A Different Judge, A Second Defeat For Carnival Corporation; Painful Process Of Discovery Begins; Stream Of Lawsuits May Become A River

Second Judge Refuses To Dismiss Libertad Lawsuit Against Carnival Corporation
Stream Of Lawsuits May Become A River
Three Other Cruise Lines Will Likely Lose Any Motion To Dismiss
The Process Of Discovery Could Become Ugly And Lead To Settlements
Will Settlement Discussions Commence?
Definition Of “Authorized Travel” And “Lawful Travel” Is Key To Liability
If Travel Defense Is Not Valid, Cruise Lines May Be Liable
Did President Obama Create 13th Travel Category? Was It Illegal?
Are Airlines Next Defendants?
What Advice Were Companies Given By Their Legal Counsel- Will Be Issue In Lawsuits

CASE NO: 1:19-cv-21724-BB
Havana Docks Corporation v. Carnival Corporation

Excerpts From 28 August 2019 9-Page Ruling By Judge Beth Bloom: 

“Based on the language of the Libertad Act, the Court agrees with the Plaintiff that the “lawful travel exception” is an affirmative defense to trafficking. Affirmative defenses generally admit the matters in a complaint but nevertheless assert facts that would defeat recovery. “Plaintiffs are not required to negate an affirmative defense in their complaint.” La Grasta v. First Union Sec., Inc., 358 F.3d 840, 845 (11th Cir. 2004). Therefore, this exception must be established by Carnival and Plaintiff was not required to negate this exception in its Complaint. While it may very well be that Carnival’s conduct falls within the scope of the exception, such argument is not appropriate at this stage of the litigation.” 

“The Court further rejects the notion that Plaintiff was required “to go a step further” beyond the elements articulated in the statute and state that the alleged trafficking was not “incident to” or “necessary for” lawful travel. Plaintiff alleges that the trafficking that occurred was “as defined in 22 U.S.C. § 6023(13)(A).” ECF No. [1], at ¶ 14. To the extent the Defendant disagrees with this allegation, it may deny it, and assert an appropriate affirmative defense.”  
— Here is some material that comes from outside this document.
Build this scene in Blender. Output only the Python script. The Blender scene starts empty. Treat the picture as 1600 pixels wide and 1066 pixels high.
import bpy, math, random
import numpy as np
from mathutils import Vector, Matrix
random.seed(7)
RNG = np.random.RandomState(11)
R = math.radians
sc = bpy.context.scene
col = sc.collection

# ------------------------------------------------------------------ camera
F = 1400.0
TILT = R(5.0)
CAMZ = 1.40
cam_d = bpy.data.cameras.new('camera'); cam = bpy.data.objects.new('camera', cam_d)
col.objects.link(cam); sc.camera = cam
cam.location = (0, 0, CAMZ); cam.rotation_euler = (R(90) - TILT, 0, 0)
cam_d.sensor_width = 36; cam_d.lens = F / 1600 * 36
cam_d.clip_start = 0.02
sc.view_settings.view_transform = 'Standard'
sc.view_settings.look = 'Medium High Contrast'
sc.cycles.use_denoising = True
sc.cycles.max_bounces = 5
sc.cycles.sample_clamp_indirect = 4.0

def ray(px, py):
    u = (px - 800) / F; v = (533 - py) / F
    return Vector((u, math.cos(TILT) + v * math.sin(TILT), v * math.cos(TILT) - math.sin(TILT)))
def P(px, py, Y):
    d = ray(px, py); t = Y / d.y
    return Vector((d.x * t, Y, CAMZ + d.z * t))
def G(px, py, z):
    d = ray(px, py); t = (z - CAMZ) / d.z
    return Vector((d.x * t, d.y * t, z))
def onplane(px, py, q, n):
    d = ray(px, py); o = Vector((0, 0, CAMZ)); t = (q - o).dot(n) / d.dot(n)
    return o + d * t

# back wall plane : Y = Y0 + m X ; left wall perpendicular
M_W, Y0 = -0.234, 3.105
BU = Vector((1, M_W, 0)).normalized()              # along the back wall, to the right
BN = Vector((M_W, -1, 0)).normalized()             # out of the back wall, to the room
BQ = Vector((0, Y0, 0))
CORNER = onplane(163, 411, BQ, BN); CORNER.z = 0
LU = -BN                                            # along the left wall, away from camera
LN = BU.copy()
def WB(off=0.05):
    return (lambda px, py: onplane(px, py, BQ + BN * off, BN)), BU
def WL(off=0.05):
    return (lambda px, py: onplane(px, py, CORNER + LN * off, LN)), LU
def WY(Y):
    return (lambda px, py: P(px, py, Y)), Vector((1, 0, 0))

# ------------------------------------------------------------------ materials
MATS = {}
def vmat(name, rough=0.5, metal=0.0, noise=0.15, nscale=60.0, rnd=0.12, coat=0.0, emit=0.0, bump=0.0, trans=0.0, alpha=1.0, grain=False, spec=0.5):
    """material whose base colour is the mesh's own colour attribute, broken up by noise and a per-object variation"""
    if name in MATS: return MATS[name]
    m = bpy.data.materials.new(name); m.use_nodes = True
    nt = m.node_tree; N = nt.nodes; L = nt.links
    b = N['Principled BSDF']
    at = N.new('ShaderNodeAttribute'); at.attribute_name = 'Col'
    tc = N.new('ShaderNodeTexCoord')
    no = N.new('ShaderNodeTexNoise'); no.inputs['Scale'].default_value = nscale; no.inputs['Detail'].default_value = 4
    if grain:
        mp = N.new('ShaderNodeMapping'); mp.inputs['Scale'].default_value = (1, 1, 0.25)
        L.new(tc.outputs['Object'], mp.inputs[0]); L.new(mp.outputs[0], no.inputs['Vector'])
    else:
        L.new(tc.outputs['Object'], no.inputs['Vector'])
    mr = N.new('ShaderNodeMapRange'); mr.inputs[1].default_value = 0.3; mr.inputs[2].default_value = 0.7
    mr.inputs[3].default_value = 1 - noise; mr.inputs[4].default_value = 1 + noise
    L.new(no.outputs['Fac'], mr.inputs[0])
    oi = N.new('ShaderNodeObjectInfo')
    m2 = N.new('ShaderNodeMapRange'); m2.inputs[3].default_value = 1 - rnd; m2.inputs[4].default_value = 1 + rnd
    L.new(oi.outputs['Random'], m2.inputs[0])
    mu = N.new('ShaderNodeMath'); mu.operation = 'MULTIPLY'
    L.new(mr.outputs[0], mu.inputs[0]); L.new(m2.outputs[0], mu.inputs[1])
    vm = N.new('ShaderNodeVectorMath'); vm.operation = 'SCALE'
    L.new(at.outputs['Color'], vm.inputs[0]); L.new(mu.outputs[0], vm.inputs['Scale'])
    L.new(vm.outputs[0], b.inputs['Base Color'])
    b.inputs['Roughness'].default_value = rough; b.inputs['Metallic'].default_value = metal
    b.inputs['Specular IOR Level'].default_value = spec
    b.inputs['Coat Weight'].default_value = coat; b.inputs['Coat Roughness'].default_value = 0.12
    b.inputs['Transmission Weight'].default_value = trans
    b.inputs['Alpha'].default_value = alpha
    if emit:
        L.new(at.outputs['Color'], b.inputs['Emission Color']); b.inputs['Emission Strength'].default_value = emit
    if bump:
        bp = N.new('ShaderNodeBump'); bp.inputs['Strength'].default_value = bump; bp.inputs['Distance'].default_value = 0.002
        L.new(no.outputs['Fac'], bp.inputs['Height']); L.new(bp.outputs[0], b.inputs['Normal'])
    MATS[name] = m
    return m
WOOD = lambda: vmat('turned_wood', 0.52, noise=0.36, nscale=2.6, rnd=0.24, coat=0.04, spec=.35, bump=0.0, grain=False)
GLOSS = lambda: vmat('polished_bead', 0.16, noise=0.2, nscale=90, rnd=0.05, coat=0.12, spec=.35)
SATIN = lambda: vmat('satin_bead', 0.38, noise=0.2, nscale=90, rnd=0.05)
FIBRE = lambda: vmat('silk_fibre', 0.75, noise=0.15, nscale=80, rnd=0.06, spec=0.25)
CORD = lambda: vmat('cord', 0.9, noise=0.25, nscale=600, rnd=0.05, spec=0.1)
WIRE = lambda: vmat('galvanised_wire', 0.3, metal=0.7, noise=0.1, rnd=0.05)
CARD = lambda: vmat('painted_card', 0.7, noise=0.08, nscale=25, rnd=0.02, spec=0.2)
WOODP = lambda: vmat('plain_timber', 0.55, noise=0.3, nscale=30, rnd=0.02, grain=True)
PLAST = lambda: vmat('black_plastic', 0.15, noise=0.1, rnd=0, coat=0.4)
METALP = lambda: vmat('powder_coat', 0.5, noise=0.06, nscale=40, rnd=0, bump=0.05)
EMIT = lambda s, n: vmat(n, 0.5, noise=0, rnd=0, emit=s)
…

“Carnival also argues that even if Plaintiff has attempted to adequately plead trafficking, such attempt would fail because Carnival’s use of the Subject Property was “incident to” or “necessary for” lawful travel. ECF No. [17], at 5-8. However, this argument is also inappropriate at this stage, as it calls into question a direct issue of fact in dispute. Such question is not suitable for disposition upon a motion to dismiss. See Int’l Village Ass’n, Inc. v. AmTrust N. Am., Inc., 2015 WL 3772443, at *4 (S.D. Fla. June 17, 2015) (“[Defendant’s] contrary assertion... raises an issue of fact inappropriate for resolution on a motion to dismiss.”).” 

“First, the plain language of the Libertad Act states that “any person ... that traffics in property which was confiscated by the Cuban Government ... shall be liable to any United States national who owns the claim to such property.” 22 U.S.C. § 6082(A) (emphasis added). Thus, the Libertad Act does not expressly make any distinction whether such trafficking needs to occur while a party holds a property interest in the property at issue. To this extent, the Court agrees with the Plaintiff that the Defendant incorrectly conflates a claim to a property and a property interest. Accordingly, the Court finds that the Complaint sufficiently alleges that the Plaintiff owns a claim to the Subject Property.”